[BEGIN Extracted material]
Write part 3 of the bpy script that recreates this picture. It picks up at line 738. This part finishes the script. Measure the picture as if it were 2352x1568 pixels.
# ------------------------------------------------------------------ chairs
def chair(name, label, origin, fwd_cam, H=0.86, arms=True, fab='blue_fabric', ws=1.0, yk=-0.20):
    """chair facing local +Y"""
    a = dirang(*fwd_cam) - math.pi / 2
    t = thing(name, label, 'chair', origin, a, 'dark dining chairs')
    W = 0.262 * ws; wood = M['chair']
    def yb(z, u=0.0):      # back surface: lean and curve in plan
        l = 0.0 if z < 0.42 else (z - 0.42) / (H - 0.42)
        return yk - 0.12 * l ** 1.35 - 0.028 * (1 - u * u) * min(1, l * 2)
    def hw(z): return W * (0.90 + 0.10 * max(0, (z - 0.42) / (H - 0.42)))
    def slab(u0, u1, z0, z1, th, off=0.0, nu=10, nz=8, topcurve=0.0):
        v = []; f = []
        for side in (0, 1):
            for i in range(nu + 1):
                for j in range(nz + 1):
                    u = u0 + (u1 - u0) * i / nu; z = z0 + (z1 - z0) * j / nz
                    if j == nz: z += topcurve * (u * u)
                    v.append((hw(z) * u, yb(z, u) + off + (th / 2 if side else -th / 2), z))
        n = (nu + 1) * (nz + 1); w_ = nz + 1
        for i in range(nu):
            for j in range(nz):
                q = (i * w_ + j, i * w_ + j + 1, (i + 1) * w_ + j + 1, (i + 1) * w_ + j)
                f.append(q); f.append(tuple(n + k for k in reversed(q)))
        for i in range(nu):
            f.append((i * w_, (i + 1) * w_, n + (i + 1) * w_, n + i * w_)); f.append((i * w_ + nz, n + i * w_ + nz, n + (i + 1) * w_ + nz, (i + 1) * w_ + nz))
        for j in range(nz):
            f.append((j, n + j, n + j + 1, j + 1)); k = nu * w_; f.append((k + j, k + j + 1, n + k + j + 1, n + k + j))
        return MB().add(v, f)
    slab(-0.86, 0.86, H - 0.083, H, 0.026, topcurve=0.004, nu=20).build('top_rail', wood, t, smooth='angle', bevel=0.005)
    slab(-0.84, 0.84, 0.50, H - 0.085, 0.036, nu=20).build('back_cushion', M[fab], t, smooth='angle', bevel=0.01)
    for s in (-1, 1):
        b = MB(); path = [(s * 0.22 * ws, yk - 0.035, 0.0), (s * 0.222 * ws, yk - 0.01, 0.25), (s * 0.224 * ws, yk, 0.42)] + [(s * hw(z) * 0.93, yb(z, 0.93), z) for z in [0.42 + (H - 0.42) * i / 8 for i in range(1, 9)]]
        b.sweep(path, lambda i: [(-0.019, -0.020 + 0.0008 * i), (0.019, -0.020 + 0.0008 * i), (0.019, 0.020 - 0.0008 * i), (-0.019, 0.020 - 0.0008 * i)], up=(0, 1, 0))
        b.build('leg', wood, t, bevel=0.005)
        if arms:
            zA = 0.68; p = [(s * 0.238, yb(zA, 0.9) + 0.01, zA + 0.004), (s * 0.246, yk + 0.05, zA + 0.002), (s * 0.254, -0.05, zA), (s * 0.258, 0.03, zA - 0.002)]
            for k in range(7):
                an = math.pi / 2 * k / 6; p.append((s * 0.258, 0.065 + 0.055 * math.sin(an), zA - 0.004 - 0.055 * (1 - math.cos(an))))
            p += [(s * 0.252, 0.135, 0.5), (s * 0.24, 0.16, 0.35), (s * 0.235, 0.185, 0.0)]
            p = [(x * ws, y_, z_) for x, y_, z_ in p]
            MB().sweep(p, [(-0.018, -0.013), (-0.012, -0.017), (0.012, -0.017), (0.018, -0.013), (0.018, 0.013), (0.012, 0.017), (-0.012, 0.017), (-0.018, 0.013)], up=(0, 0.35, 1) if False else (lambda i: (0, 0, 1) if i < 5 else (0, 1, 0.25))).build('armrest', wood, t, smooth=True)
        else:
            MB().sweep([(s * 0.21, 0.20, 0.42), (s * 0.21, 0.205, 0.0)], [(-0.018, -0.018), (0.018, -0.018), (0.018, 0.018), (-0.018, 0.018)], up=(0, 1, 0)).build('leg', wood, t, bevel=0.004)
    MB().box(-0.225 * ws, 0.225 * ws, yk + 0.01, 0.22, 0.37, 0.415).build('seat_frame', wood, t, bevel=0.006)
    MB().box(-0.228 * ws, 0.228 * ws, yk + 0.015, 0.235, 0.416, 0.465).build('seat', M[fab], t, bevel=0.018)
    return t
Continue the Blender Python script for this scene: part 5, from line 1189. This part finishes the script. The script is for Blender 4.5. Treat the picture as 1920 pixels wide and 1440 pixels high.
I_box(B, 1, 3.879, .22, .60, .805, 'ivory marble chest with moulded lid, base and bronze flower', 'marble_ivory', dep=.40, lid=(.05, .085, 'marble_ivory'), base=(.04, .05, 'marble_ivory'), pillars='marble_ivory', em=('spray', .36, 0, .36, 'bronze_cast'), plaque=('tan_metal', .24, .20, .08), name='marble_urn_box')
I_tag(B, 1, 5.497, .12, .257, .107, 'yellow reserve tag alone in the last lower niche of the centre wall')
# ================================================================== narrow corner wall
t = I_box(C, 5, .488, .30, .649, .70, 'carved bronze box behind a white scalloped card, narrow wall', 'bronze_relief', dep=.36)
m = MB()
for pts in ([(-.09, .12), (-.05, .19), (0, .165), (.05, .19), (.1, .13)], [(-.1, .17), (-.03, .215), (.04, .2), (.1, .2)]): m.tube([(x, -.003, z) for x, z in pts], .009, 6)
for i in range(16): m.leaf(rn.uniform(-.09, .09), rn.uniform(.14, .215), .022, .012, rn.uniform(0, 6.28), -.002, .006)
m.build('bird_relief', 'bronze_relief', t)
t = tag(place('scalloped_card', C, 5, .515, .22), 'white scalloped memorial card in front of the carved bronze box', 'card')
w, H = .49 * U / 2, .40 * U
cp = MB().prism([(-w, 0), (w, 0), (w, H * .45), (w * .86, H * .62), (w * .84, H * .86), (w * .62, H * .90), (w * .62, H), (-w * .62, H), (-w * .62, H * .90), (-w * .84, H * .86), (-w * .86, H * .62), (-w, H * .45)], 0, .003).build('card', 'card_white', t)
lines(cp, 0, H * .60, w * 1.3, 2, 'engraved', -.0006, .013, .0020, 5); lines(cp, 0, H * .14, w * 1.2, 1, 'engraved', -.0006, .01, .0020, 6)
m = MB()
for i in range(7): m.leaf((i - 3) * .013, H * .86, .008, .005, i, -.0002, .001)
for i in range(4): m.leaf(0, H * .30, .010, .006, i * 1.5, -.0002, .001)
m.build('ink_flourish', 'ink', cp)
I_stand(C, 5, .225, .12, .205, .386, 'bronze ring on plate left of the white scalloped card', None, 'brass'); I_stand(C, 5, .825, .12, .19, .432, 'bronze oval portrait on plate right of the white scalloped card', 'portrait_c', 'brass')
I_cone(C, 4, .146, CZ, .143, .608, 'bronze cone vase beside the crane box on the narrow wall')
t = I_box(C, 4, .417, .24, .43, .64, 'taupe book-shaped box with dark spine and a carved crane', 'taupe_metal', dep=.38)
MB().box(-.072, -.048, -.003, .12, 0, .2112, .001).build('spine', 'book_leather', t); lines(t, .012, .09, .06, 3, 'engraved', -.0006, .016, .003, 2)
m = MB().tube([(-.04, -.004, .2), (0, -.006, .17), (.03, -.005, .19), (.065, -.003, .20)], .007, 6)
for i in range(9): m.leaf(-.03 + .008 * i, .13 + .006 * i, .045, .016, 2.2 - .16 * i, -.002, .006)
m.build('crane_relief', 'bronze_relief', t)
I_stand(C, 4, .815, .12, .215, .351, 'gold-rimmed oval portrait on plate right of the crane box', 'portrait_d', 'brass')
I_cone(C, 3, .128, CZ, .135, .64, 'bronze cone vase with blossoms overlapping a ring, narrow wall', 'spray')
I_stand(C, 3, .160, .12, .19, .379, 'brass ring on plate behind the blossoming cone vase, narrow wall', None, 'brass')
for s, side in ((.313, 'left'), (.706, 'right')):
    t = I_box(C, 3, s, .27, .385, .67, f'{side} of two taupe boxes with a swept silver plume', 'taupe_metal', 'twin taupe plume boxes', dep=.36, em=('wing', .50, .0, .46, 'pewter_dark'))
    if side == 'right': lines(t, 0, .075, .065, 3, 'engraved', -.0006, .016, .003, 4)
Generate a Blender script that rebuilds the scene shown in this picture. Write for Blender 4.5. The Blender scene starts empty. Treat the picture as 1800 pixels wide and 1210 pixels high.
[END Extracted material]
Exercise: In the entries above, find every line with the word "Write" and list it.

Solved exercise:
Write part 3 of the bpy script that recreates this picture. It picks up at line 738. This part finishes the script. Measure the picture as if it were 2352x1568 pixels.
Generate a Blender script that rebuilds the scene shown in this picture. Write for Blender 4.5. The Blender scene starts empty. Treat the picture as 1800 pixels wide and 1210 pixels high.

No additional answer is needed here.